Other 2020 candidates are also confronting major greenhouse gas emitters — and pushing for policies to hold them accountable. Washington Gov. Jay Inslee has proposed targeting carbon dioxide emitters directly with a carbon pollution fee. New York Sen. Kirsten Gillibrand wants fossil fuel companies to pay for climate change-related damage. Former Vice President Joe Biden has pledged to “take action against fossil fuel companies.”

It’s a big shift in rhetoric since the Obama years, when the United States experienced a surge in domestic fossil fuel production with the advent of hydraulic fracturing for oil and natural gas. Democrats at that time were saying natural gas could serve as a bridge fuel to a low-carbon future. President Obama himself bragged about low gasoline prices during his 2015 State of the Union address.

And leaked emails showed that the last Democratic nominee for president, Hillary Clinton, defended fracking and disparaged environmental activists. “They come to my rallies and they yell at me and, you know, all the rest of it,” Clinton said in a 2015 speech. “They say, ‘Will you promise never to take any fossil fuels out of the earth ever again?’ No. I won’t promise that. Get a life, you know.”

Since then, the climate crisis has worsened, the Trump administration has abdicated all responsibility, and climate scientists have sounded a shriller alarm about how little time we have left to avert catastrophic warming. In response, climate activists, like the Sunrise Movement, have been pushing for more ambitious climate policies. And the Green New Deal, which most of the Democratic candidates endorse, has emerged as a powerful framing device for decarbonizing the US economy.

All of this momentum — plus polls showing Democratic voters are worried about climate change — appears to have propelled many of the candidates into making it a top-tier issue. The push to prioritize climate change — and more directly challenge the political power of the fossil fuel industry — has been so strong that it’s carried almost all of the candidates along with it.

Even candidates from big oil and gas states have pledged to refuse donations from the fossil fuel industry. To date, 21 candidates have signed a “no fossil fuel money” pledge.

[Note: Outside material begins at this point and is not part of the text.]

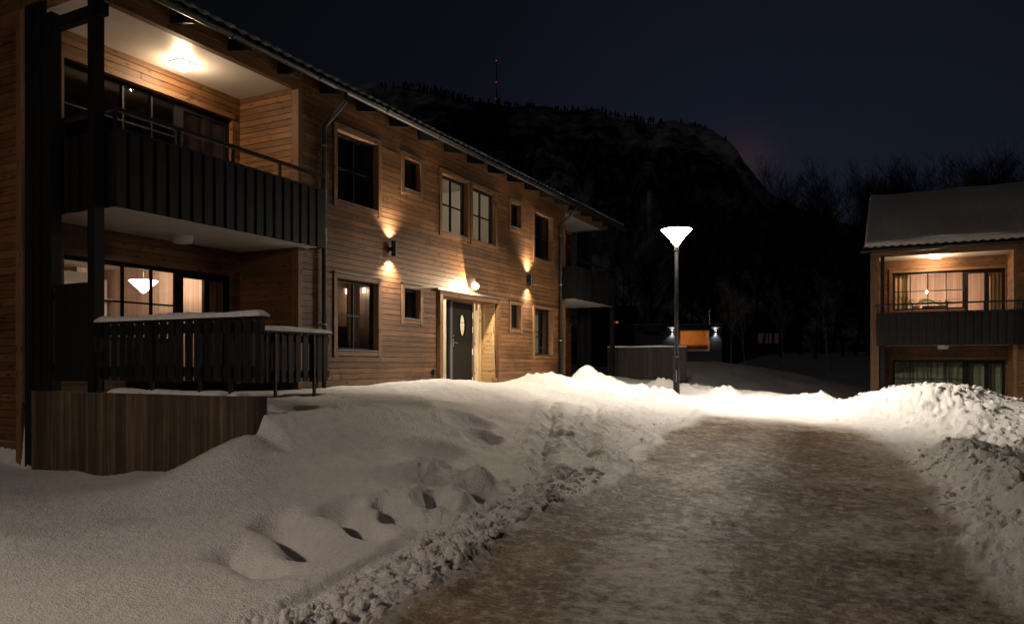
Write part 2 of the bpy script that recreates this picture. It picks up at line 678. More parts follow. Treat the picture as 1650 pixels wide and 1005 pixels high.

But not all the 2020 Democrats appear ready to lock horns with dirty energy. Montana Gov. Steve Bullock, who is pitching himself as a Democrat who won in a state that voted for Trump, said he feared losing support from workers in those industries. “As we transition to this clean energy economy, you have got to recognize there are folks that have spent their whole life powering our country,” he said during the debate. “And far too often Democrats sound like they’re part of the problem.”

Former Colorado Gov. John Hickenlooper’s climate change proposal doesn’t mention “fossil fuels” once, but touts his record of working with the oil and gas industry to limit emissions of greenhouse gases like methane.

The question then is whether this rhetoric in the primary will still carry on through the general election, and if it will translate into any concrete action against companies that extract and sell fossil energy.

So if debate moderators want to highlight how candidates stand apart on an issue that’s a high priority for many primary voters, it would behoove them to ask how contenders see the fossil fuel industry fitting into their visions for the future.